DATA SECTION:
┌──
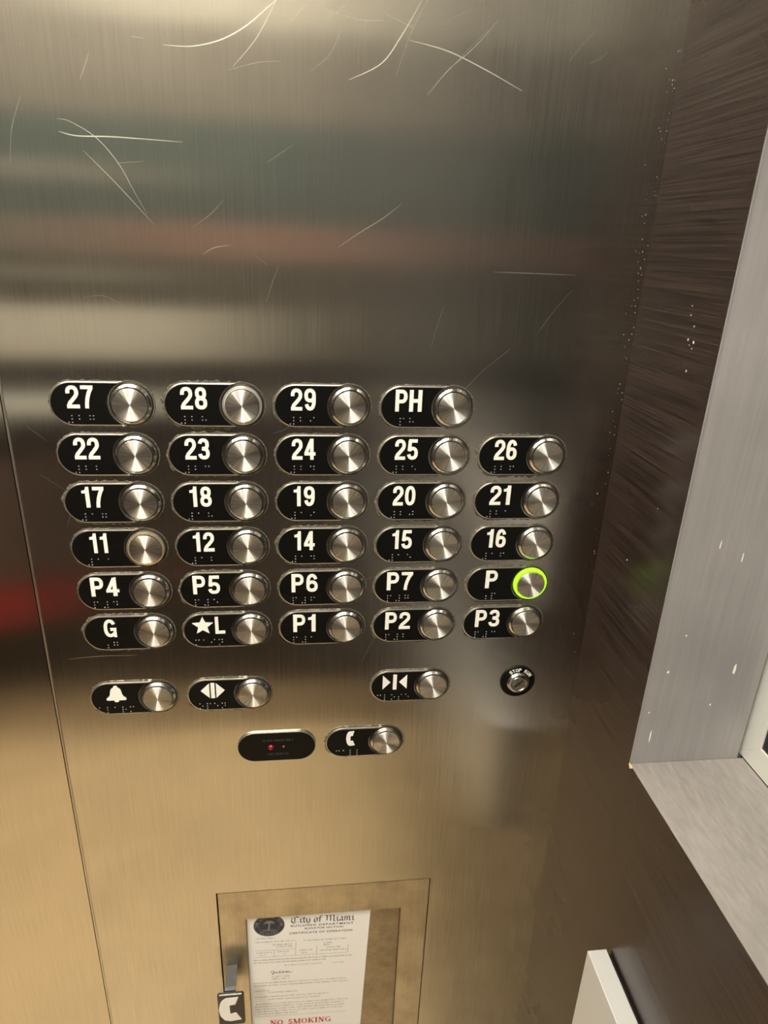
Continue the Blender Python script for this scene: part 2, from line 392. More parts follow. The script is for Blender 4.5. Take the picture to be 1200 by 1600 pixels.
# ------------------------------------------------------------------ control panel
HX0, HX1, HZ1, HZ0 = 0.0315, 0.2450, Z0 - 0.4852, Z0 - 0.80
cp = tag(empty('control_panel', ((XS + XR) / 2, 0, 0)), 'tall brushed steel panel carrying all the elevator buttons', 'panel')
def off(me, p):
    me.transform(__import__('mathutils').Matrix.Translation(-Vector(p.location))); return me
bm = bmesh.new()
xs = (XS + 0.0007, HX0, HX1, XR); zs = (0.0, HZ0, HZ1, ZC)
for i in range(3):
    for j in range(3):
        if i == 1 and j == 1: continue
        bm.faces.new([bm.verts.new((x, 0.0, z)) for x, z in ((xs[i], zs[j]), (xs[i + 1], zs[j]), (xs[i + 1], zs[j + 1]), (xs[i], zs[j + 1]))])
bmesh.ops.remove_doubles(bm, verts=bm.verts, dist=1e-6)
r = bmesh.ops.extrude_face_region(bm, geom=list(bm.faces))
for v in [g for g in r['geom'] if isinstance(g, bmesh.types.BMVert)]: v.co.y += 0.002
link('panel_sheet', off(mesh_of('panel_sheet', bm), cp), M['panel'], cp)
# thin metal strip standing in for the highlight along the seam
link('edge', off(box_mesh('edge', XS + 0.0003, XS + 0.0016, -0.0006, 0.002, 0.0, ZC), cp), M['rim'], cp)
bm = bmesh.new(); rng = random.Random(5)
bold = {0, 7, 8, 15}
mid = {9, 3, 14, 17, 18, 24, 32, 20}
for i, s in enumerate(SCRATCHES):
    if i in (12, 11, 21, 23, 33, 34, 35, 36, 37, 38, 39): continue
    p = smooth_path([(x, z + Z0) for x, z in s], 8)
    b4 = bmesh.new(); ribbon(b4, p, 0.00045 if i in bold else 0.00025 if i in mid else 0.00012, -0.00012, taper=True)
    link('scratch', off(mesh_of('scratch', b4), cp), M['scratch'] if i in bold else M['scratch_soft'] if i in mid else M['hair'], cp)
for k in range(20):   # faint hairline scuffs
    x = rng.uniform(-0.07, 0.33); z = Z0 + rng.choice([rng.uniform(0.03, 0.27), rng.uniform(-0.24, 0.02)]); a = rng.uniform(0.3, 1.4); L = rng.uniform(0.006, 0.03)
    b = a + rng.uniform(-0.3, 0.3)
    ribbon(bm, smooth_path([(x, z), (x + L * math.cos(a), z + L * math.sin(a)), (x + L * (math.cos(a) + math.cos(b)), z + L * (math.sin(a) + math.sin(b)))], 4), rng.uniform(0.0001, 0.00018), -0.0001, taper=True)
link('hairline_scuffs', off(mesh_of('hairline_scuffs', bm), cp), M['hair'], cp)['kind'] = 'stuff'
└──
Restate the whole listing above exactly, except for its images.

COMPLETED TASK:
Continue the Blender Python script for this scene: part 2, from line 392. More parts follow. The script is for Blender 4.5. Take the picture to be 1200 by 1600 pixels.
# ------------------------------------------------------------------ control panel
HX0, HX1, HZ1, HZ0 = 0.0315, 0.2450, Z0 - 0.4852, Z0 - 0.80
cp = tag(empty('control_panel', ((XS + XR) / 2, 0, 0)), 'tall brushed steel panel carrying all the elevator buttons', 'panel')
def off(me, p):
    me.transform(__import__('mathutils').Matrix.Translation(-Vector(p.location))); return me
bm = bmesh.new()
xs = (XS + 0.0007, HX0, HX1, XR); zs = (0.0, HZ0, HZ1, ZC)
for i in range(3):
    for j in range(3):
        if i == 1 and j == 1: continue
        bm.faces.new([bm.verts.new((x, 0.0, z)) for x, z in ((xs[i], zs[j]), (xs[i + 1], zs[j]), (xs[i + 1], zs[j + 1]), (xs[i], zs[j + 1]))])
bmesh.ops.remove_doubles(bm, verts=bm.verts, dist=1e-6)
r = bmesh.ops.extrude_face_region(bm, geom=list(bm.faces))
for v in [g for g in r['geom'] if isinstance(g, bmesh.types.BMVert)]: v.co.y += 0.002
link('panel_sheet', off(mesh_of('panel_sheet', bm), cp), M['panel'], cp)
# thin metal strip standing in for the highlight along the seam
link('edge', off(box_mesh('edge', XS + 0.0003, XS + 0.0016, -0.0006, 0.002, 0.0, ZC), cp), M['rim'], cp)
bm = bmesh.new(); rng = random.Random(5)
bold = {0, 7, 8, 15}
mid = {9, 3, 14, 17, 18, 24, 32, 20}
for i, s in enumerate(SCRATCHES):
    if i in (12, 11, 21, 23, 33, 34, 35, 36, 37, 38, 39): continue
    p = smooth_path([(x, z + Z0) for x, z in s], 8)
    b4 = bmesh.new(); ribbon(b4, p, 0.00045 if i in bold else 0.00025 if i in mid else 0.00012, -0.00012, taper=True)
    link('scratch', off(mesh_of('scratch', b4), cp), M['scratch'] if i in bold else M['scratch_soft'] if i in mid else M['hair'], cp)
for k in range(20):   # faint hairline scuffs
    x = rng.uniform(-0.07, 0.33); z = Z0 + rng.choice([rng.uniform(0.03, 0.27), rng.uniform(-0.24, 0.02)]); a = rng.uniform(0.3, 1.4); L = rng.uniform(0.006, 0.03)
    b = a + rng.uniform(-0.3, 0.3)
    ribbon(bm, smooth_path([(x, z), (x + L * math.cos(a), z + L * math.sin(a)), (x + L * (math.cos(a) + math.cos(b)), z + L * (math.sin(a) + math.sin(b)))], 4), rng.uniform(0.0001, 0.00018), -0.0001, taper=True)
link('hairline_scuffs', off(mesh_of('hairline_scuffs', bm), cp), M['hair'], cp)['kind'] = 'stuff'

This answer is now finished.